An illustration of this is shown by this figure here, where I'm showing you how global temperatures have evolved over the satellite era, so it's the surface record, that controversial one which people say has been fiddled, and the satellite record, which the sceptics are most fond of - that's the one which comes out of the University of Alabama in Huntsville. And as you can see, they match each other very well, they show this decadal warming trend, and I've just added in grey here the predicted range of warming trends base - made by the IPCC in 2000, based on data available to the mid 1990s.

So this is a genuine prediction, by the time you get to the end of this series, not a matter of fitting data that's already happened in the past. The IPCC - or "us scientists", so to speak - did predict that this decade we've just had would be around two tenths of a degree warmer than the decade of the '90s, and we were right. Other people predicted it would be either the same temperature or cooler than the '90s, and they were wrong. This is a fact that nobody really gets. Okay? But it's a very simple fact. I'm not saying "just because we were right in the past", like the usual disclaimer. Being right in the past is not a guarantee that you'll be right in the future, but it does indicate that the business of prediction may actually turn out to be not entirely impossible. And the business of predicting climate, or certainly the response of the climate system to rising greenhouse gases, turns out to be actually a lot more straightforward than some of us feared it might be.

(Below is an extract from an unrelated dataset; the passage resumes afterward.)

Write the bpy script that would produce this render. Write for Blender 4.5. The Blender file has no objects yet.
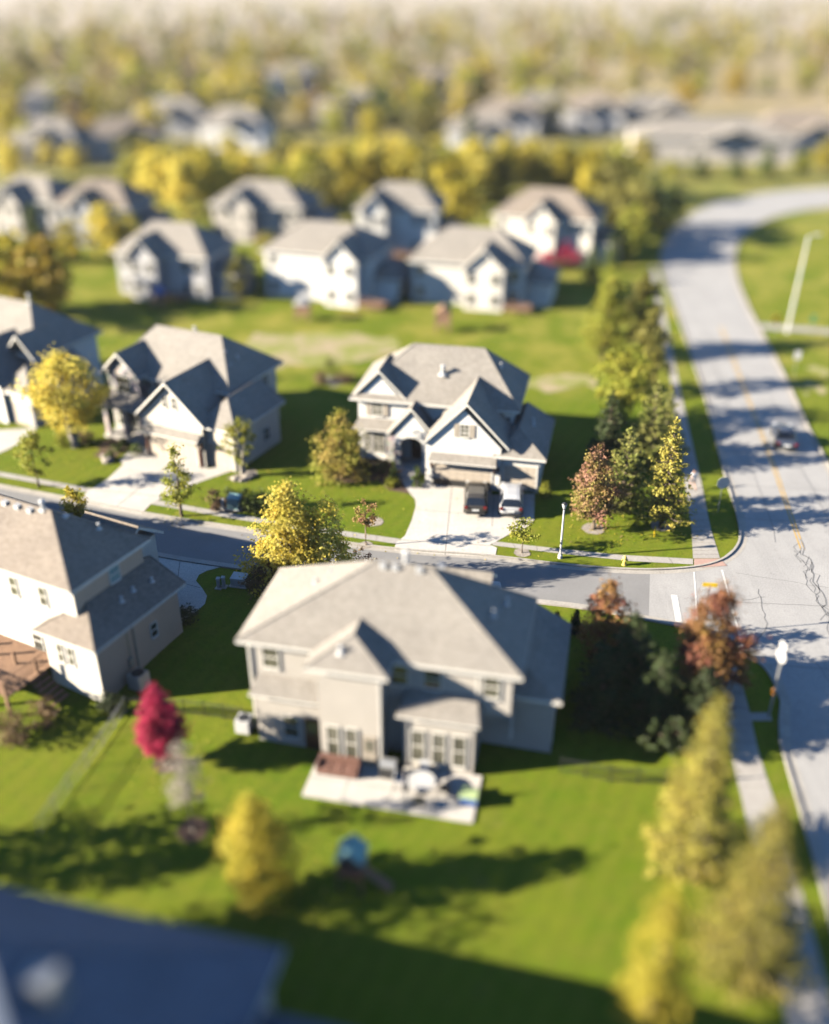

Whoops. There we are. Okay? [Adjusting slides.] So that's the point we want to make here, that it's not - it turns out to be not nearly as difficult a prediction problem to what many of us feared it was, when - well, around the time, for example, when I started working in the field, around 1990.

We do understand, there are uncertainties, of course. We do understand, broadly speaking, what's happening at the global scale. The public doesn't understand that we understand, and hence a lot of the confusion that surrounds this topic at the moment. That doesn't mean we understand everything, just because we can predict what's going to happen in the next decade or two doesn't mean we'll always get it right, because of course a volcano could go off, something else could happen, and that would have to be factored into the prediction as it evolves. But, broadly speaking, we do understand, at the global scale, what's going on. Doesn't preclude the possibility of surprises, but you're having to look increasingly into the fringes of what's possible in order to work out that this warming trend will suddenly stop in the next decade, of its own accord.

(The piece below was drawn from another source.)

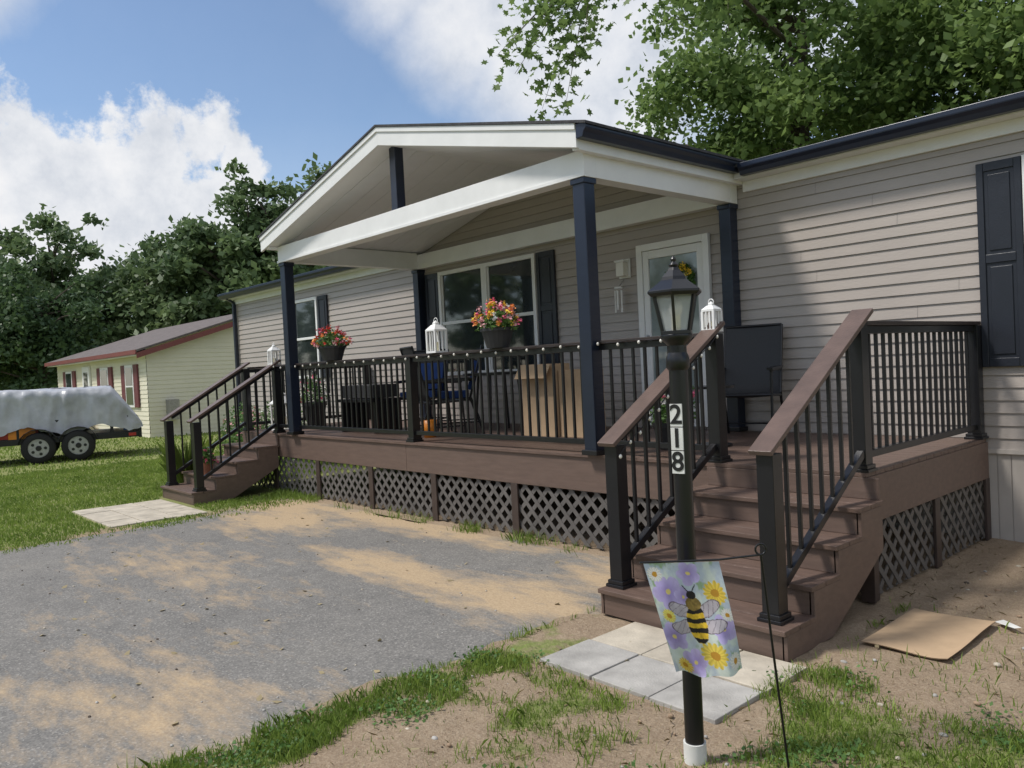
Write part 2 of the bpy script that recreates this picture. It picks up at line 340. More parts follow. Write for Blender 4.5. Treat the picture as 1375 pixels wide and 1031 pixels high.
def lattice(mb,axis,pos,out,u0,u1,z0,z1,sp=0.148,w=0.054):
    for layer,sg in ((0,1),(1,-1)):
        c=u0-(z1-z0)-sp if sg==1 else u0-sp
        cmax=u1+(z1-z0)+sp
        while c<cmax:
            def clip(cc):
                if sg==1: return max(z0,z0+u0-cc),min(z1,z0+u1-cc)
                return max(z0,z0+cc-u1),min(z1,z0+cc-u0)
            a=clip(c-w/2); b=clip(c+w/2)
            if a[1]>a[0] and b[1]>b[0]:
                o=pos+out*(0.006*layer)
                def P(uu,zz,oo): return (uu,oo,zz) if axis=='x' else (oo,uu,zz)
                pts=[P(c-w/2+sg*(a[0]-z0),a[0],o),P(c+w/2+sg*(b[0]-z0),b[0],o),P(c+w/2+sg*(b[1]-z0),b[1],o),P(c-w/2+sg*(a[1]-z0),a[1],o)]
                mb.prism(pts,(0,out*0.0055,0) if axis=='x' else (out*0.0055,0,0),M_lat)
            c+=sp
mb=MB()
bx=[-6.95,-6.05,-4.83,-3.56,-2.32,-1.05,0.15,1.2,2.24]
for a,b in zip(bx[:-1],bx[1:]): lattice(mb,'x',0.035,-1,a,b,0.02,0.50)
lattice(mb,'y',DX1-0.03,1,0.03,1.1,0.02,0.50); lattice(mb,'y',DX1-0.03,1,1.1,2.18,0.02,0.50)
mb.obj("lattice_skirt",deck)
mb=MB()
for a in bx: mb.box(a-0.045,a+0.045,0.0,0.02,0.0,0.499,M_batten)
for a in (0.05,1.1,2.17): mb.box(DX1-0.018,DX1+0.004,a-0.045,a+0.045,0,0.499,M_batten)
mb.obj("skirt_battens",deck,0.003)
def stairs(name,x0,x1):
    mb=MB(); run=0.30; rise=Hd/5
    for k in range(1,5):
        z=Hd-k*rise; yf=-run*k-0.02
        mb.box(x0-0.02,x1+0.02,yf-0.02,yf+0.135,z-0.028,z,M_deck); mb.box(x0-0.02,x1+0.02,yf+0.141,yf+run+0.015,z-0.028,z,M_deck)
        mb.box(x0,x1,yf+0.006,yf+0.028,z-rise+0.001,z-0.029,M_rim)
    mb.box(x0,x1,-0.022,-0.003,Hd-rise+0.001,Hd-0.03,M_rim)
    for xs in (x0-0.018,x1-0.014):
        pts=[(xs,-0.024,0.36),(xs,-0.024,Hd-rise-0.029)]
        for k in range(1,5):
            z=Hd-k*rise-0.029
            if k>1: pts.append((xs,-run*(k-1)-0.014,z))
            pts.append((xs,-run*k-0.014,z))
        pts.append((xs,-run*4-0.014,0.0)); pts.append((xs,-0.72,0.0))
        mb.prism(pts,(0.032,0,0),M_rim)
    mb.obj(name,deck,0.003)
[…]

However, that's talking about global temperature, which has no impact on anybody. And the kinds of thing which people really care about are events like this one - this is a striking image of temperatures in Russia in the middle of 2010, July 2010. You can see there's a location here where temperatures were 10-12 degrees above normal, and that's the conditions in Moscow at the time. I don't know how many people were killed by this heatwave, but crucially you will see that it's a localised phenomenon. It killed a lot of people but it happened there. Over here in Siberia or down - you know, down here in the Middle East, temperatures were cooler than normal. This is the kind of event that people actually notice.

My worry is that having messed it up on the global temperature question, we're now in the business of messing it up on the weather event - understanding the link between weather and climate - as well. This is the sort of thing that gets said about weather and climate. A quote from Al Gore - he's a very public figure, so I feel okay quoting him, but he said here "We used to say we're changing the odds, loading the dice. Now" he says, "we're painting more dots on the dice." Instead of rolling twelves, we're rolling thirteens and fourteens. Okay? It's a striking image, a bit like a lot of the images of, you know, cataclysm that were thrown around in the mid, sort of, 2000s, about climate going over a tipping point and leading us all into a new ice age, or whatever.

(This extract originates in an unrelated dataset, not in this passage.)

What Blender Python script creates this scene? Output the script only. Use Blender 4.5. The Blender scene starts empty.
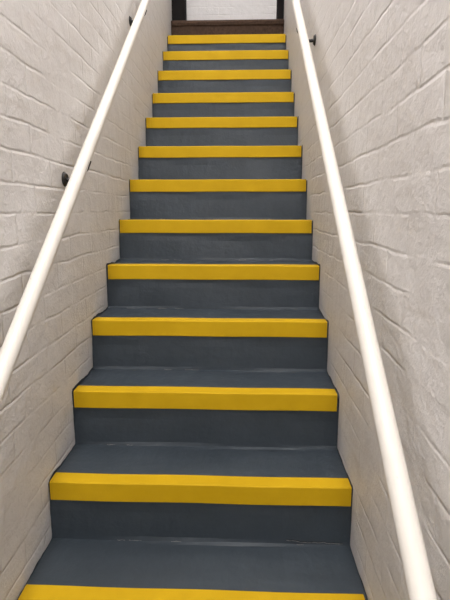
import bpy, bmesh, math, random
from mathutils import Vector, Matrix
random.seed(4)
sc = bpy.context.scene
try: sc.view_settings.view_transform = 'Standard'
except Exception: pass

# ---------------------------------------------------------------- camera
F = 451.0
TH = math.radians(11.3); YAW = math.radians(2.0)
CAM = Vector((0.127, 0.0, 1.57))
cd = bpy.data.cameras.new('camera'); cam = bpy.data.objects.new('camera', cd)
sc.collection.objects.link(cam)
cam.location = CAM
cam.rotation_euler = (math.pi/2 - TH, 0, YAW)
cd.sensor_fit = 'VERTICAL'; cd.sensor_height = 24.0; cd.lens = 24.0*F/600.0
cd.clip_start = 0.02
sc.camera = cam
R3 = cam.rotation_euler.to_matrix()
FW = -(R3 @ Vector((0,0,1))); UP = R3 @ Vector((0,1,0)); RT = R3 @ Vector((1,0,0))

# ---------------------------------------------------------------- helpers
def mat(name):
    m = bpy.data.materials.new(name); m.use_nodes = True
    nt = m.node_tree
    return m, nt, nt.nodes['Principled BSDF']
def N(nt, t, **kw):
    n = nt.nodes.new(t)
    for k, v in kw.items(): setattr(n, k, v)
    return n
def noise(nt, vec, scale, detail=4, rough=.55):
    n = N(nt, 'ShaderNodeTexNoise'); n.inputs['Scale'].default_value = scale
    n.inputs['Detail'].default_value = detail; n.inputs['Roughness'].default_value = rough
    nt.links.new(vec, n.inputs['Vector']); return n.outputs['Fac']
def math_(nt, op, a, b):
    n = N(nt, 'ShaderNodeMath', operation=op)
    for i, x in enumerate((a, b)):
        if x is None: continue
        if isinstance(x, (int, float)): n.inputs[i].default_value = x
        else: nt.links.new(x, n.inputs[i])
    return n.outputs[0]
def ramp(nt, fac, stops):
    n = N(nt, 'ShaderNodeValToRGB'); cr = n.color_ramp
    while len(cr.elements) < len(stops): cr.elements.new(0.5)
    for e, (p, c) in zip(cr.elements, stops):
        e.position = p; e.color = (c[0], c[1], c[2], 1) if len(c) == 3 else c
    nt.links.new(fac, n.inputs['Fac']); return n.outputs['Color']
def bump(nt, h, dist, strength=1.0, prev=None):
    b = N(nt, 'ShaderNodeBump'); b.inputs['Distance'].default_value = dist
    b.inputs['Strength'].default_value = strength
    nt.links.new(h, b.inputs['Height'])
    if prev is not None: nt.links.new(prev, b.inputs['Normal'])
    return b.outputs['Normal']
def mult(nt, base, colr, fac):
    mix = N(nt, 'ShaderNodeMix', data_type='RGBA', blend_type='MULTIPLY')
    if isinstance(fac,(int,float)): mix.inputs['Factor'].default_value = fac
    else: nt.links.new(fac, mix.inputs['Factor'])
    nt.links.new(base, mix.inputs[6])
    if isinstance(colr, tuple): mix.inputs[7].default_value = (*colr,1)
    else: nt.links.new(colr, mix.inputs[7])
    return mix.outputs[2]

def brick_mat(name, axis, c_lo, c_hi):
    m, nt, p = mat(name)
    tc = N(nt, 'ShaderNodeTexCoord'); sep = N(nt, 'ShaderNodeSeparateXYZ')
    nt.links.new(tc.outputs['Object'], sep.inputs[0])
    comb = N(nt, 'ShaderNodeCombineXYZ')
    nt.links.new(sep.outputs[axis], comb.inputs[0]); nt.links.new(sep.outputs['Z'], comb.inputs[1])
    dn = N(nt, 'ShaderNodeTexNoise'); dn.inputs['Scale'].default_value = 7; dn.inputs['Detail'].default_value = 3
    nt.links.new(tc.outputs['Object'], dn.inputs['Vector'])
    sub = N(nt, 'ShaderNodeVectorMath', operation='SUBTRACT'); sub.inputs[1].default_value = (.5,.5,.5)
    nt.links.new(dn.outputs['Color'], sub.inputs[0])
    sc_ = N(nt, 'ShaderNodeVectorMath', operation='SCALE'); sc_.inputs['Scale'].default_value = 0.022
    nt.links.new(sub.outputs[0], sc_.inputs[0])
    add = N(nt, 'ShaderNodeVectorMath', operation='ADD')
    nt.links.new(comb.outputs[0], add.inputs[0]); nt.links.new(sc_.outputs[0], add.inputs[1])
    bt = N(nt, 'ShaderNodeTexBrick')
    bt.inputs['Scale'].default_value = 1.0
    bt.inputs['Brick Width'].default_value = .232; bt.inputs['Row Height'].default_value = .078
    bt.inputs['Mortar Size'].default_value = .007; bt.inputs['Mortar Smooth'].default_value = 1.0
    bt.inputs['Color1'].default_value = (0,0,0,1); bt.inputs['Color2'].default_value = (1,1,1,1)
    bt.inputs['Mortar'].default_value = (.5,.5,.5,1)
    bt.offset = .5
    nt.links.new(add.outputs[0], bt.inputs['Vector'])
    obj = tc.outputs['Object']
    js = ramp(nt, noise(nt, obj, 4.2, 3), [(.40,(.08,)*3),(.66,(1,)*3)])
    joint = math_(nt, 'MULTIPLY', bt.outputs['Fac'], js)
    h = math_(nt, 'MULTIPLY', joint, -1.0)
    brickh = math_(nt, 'MULTIPLY', bt.outputs['Color'], .35)
    h = math_(nt, 'ADD', h, brickh)
    nb = bump(nt, h, .0026, 1.0)
    nb = bump(nt, noise(nt, obj, 15, 5, .55), .008, .8, nb)
    nb = bump(nt, noise(nt, obj, 120, 3, .6), .0010, .8, nb)
    nt.links.new(nb, p.inputs['Normal'])
    col = ramp(nt, noise(nt, obj, 1.7, 6, .65), [(.3,c_lo),(.7,c_hi)])
    col = mult(nt, col, (.62,.57,.52), math_(nt,'MULTIPLY',joint,.17))
    g = ramp(nt, noise(nt, obj, 34, 5, .75), [(.68,(1,1,1)),(.77,(.50,.45,.40))])
    col = mult(nt, col, g, .6)
    mp = N(nt,'ShaderNodeMapping'); mp.inputs['Scale'].default_value=(3,1.3,6)
    nt.links.new(obj, mp.inputs['Vector'])
    s = ramp(nt, noise(nt, mp.outputs['Vector'], 2.2, 7, .72), [(.57,(1,1,1)),(.73,(.70,.66,.61))])
    col = mult(nt, col, s, .5)
    nt.links.new(col, p.inputs['Base Color'])
    p.inputs['Roughness'].default_value = .48
    p.inputs['Specular IOR Level'].default_value = .4
    return m

M_wallY = brick_mat('painted_brick_side', 'Y', (.775,.755,.745), (.84,.83,.83))
M_wallX = brick_mat('painted_brick_end', 'X', (.78,.77,.77), (.84,.83,.83))

def grey_paint():
    m, nt, p = mat('grey_floor_paint')
    tc = N(nt,'ShaderNodeTexCoord'); o = tc.outputs['Object']
    col = ramp(nt, noise(nt,o,4,6,.65), [(.3,(.032,.044,.058)),(.7,(.048,.063,.080))])
    fl = ramp(nt, noise(nt,o,60,4,.75), [(.70,(0,0,0)),(.76,(1,1,1))])
    mx = N(nt,'ShaderNodeMix', data_type='RGBA')
    nt.links.new(math_(nt,'MULTIPLY',fl,.3), mx.inputs['Factor'])
    nt.links.new(col, mx.inputs[6]); mx.inputs[7].default_value=(.18,.19,.20,1)
    nt.links.new(mx.outputs[2], p.inputs['Base Color'])
    r = ramp(nt, noise(nt,o,9,4), [(.3,(.40,)*3),(.7,(.56,)*3)])
    nt.links.new(r, p.inputs['Roughness'])
    p.inputs['Specular IOR Level'].default_value=.38
    nb = bump(nt, noise(nt,o,9,4), .006, .5)
    nb = bump(nt, noise(nt,o,60,4,.6), .0018, .8, nb)
    nt.links.new(nb, p.inputs['Normal'])
    return m
M_grey = grey_paint()

def simple(name, lo, hi, rough, scale=12, bd=.0008, bs=60, metallic=0, spec=.5):
    m, nt, p = mat(name)
    tc = N(nt,'ShaderNodeTexCoord'); o = tc.outputs['Object']
    nt.links.new(ramp(nt, noise(nt,o,scale,5,.6), [(.3,lo),(.7,hi)]), p.inputs['Base Color'])
    p.inputs['Roughness'].default_value = rough; p.inputs['Metallic'].default_value = metallic
    p.inputs['Specular IOR Level'].default_value = spec
    nt.links.new(bump(nt, noise(nt,o,bs,3), bd, .7), p.inputs['Normal'])
    return m
M_yel = simple('yellow_grp_nosing', (.56,.350,.004), (.64,.405,.008), .65, 6, .0012, 420, spec=.2)
M_blk = simple('black_iron', (.010,.010,.011), (.02,.019,.019), .5)
M_brown = simple('brown_carpet', (.042,.025,.017), (.085,.053,.037), .9, 60, .003, 300, spec=.2)
M_dark = simple('dark_door_frame_paint', (.010,.009,.009), (.017,.015,.015), .8, spec=.1)
M_ceil = simple('white_ceiling_paint', (.80,.79,.78), (.84,.83,.82), .7)
M_lobby = simple('grey_lobby_floor', (.07,.08,.095), (.10,.11,.125), .5)
M_chip = simple('chipped_pale_paint', (.18,.18,.18), (.32,.31,.30), .7, 40)
M_crack = simple('crack_dark_line', (.010,.010,.011), (.02,.02,.02), .9, 40)  # near-black colour for the crack line drawn on the riser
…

But it's wrong. We are not seeing weather events that could not have happened in the absence of human influence on the climate. What we're seeing is indeed "loading the dice." We are seeing weather events being made more likely. That, however, is deemed - and I've been in correspondence - not with Al Gore, because of course he doesn't answer emails - but the people who advise him on this kind of thing, and their reaction is "Well, the loading dice analogy isn't strong enough. People don't see that as a problem. And so this is a more striking analogy." Yeah, but it's striking but it's wrong.

That doesn't help. Because it's far too easy for someone then to stand up and say, you know, "He's got it wrong, therefore you can ignore everything else he's saying." So we're walking into exactly the same trap again - overegging the - not over-selling the case but mis-selling the case. Because I wouldn't say that loading dice is necessarily any better or worse than painting more dots on them. You can lose money against someone playing with a loaded dice just as easily as you can lose money against someone who's sneakily painting an extra dot onto one of the faces. Okay? So just because it concerns probability, rather than the actual number of dots, doesn't mean it's not there. So it's back to this mis-selling problem.

To simply - Einstein had a great comment, that everything should be made as simple as possible, but not simpler. And this has dogged the climate issue from the start. People really want to simplify it down, to make it easy to communicate to the public. And they simplify it so far, they just make it wrong. And then it's incredibly easy, for anyone who wants to stir the pot a little bit, to point out what is wrong and undermine public confidence in the whole issue.

The kind of thing we do is looking - this is my little techie-slide - is indeed looking at how the dice have been loaded towards heatwaves of this nature becoming more likely. And we do indeed see something like a fourfold increase in risk of a heatwave of the magnitude of what occurred in Russia, in the - since the 1960s. A substantial fraction of that increase in risk is likely to be due to the increase in greenhouse gases. That is not an insignificant change - this is a very important change. Okay? But people have to understand it. There's no point in simplifying it down beyond what is actually supported by the science. And that's the problem we face, here.

So the real challenge I want to put out to you as communicators is - maybe the fact we've got to the point - so, that climate science is - the sort of stuff that I do is becoming uninteresting to you. It's becoming quite technical. It concerns how climate is affecting weather in various parts of the world. It's concerned with how the odds on specific weather events are changing. The sort of big picture questions that got everybody so juiced up in the last decade - whether the climate was changing at all, why it was changing, what we need to do about it - they're not evolving. The answers to those questions are not evolving. There's not much happening, on those questions, any more.

So the whole process of what we might call, rather rudely, "climate infotainment" - which was a big feature of the BBC, a couple of years ago - is dead. I mean, there's no point in running repeated climate scare stories in the media, because people have just lost interest in it. Professional climate communicators are, likewise, dying out. This is no longer an issue. So because climate change has become boring. But the question we have to ask ourselves is, I don't know, "Maybe that's a good thing", because maybe the idea of selling this as something that people are going to deal with as a great collective action - um, er, enterprise - was never going to work, and that actually the way it's going, the whole climate change issue, will be played out by professionals, largely leaving the public out of the picture. That's sad for democracy, but it may, ultimately, be best for the planet.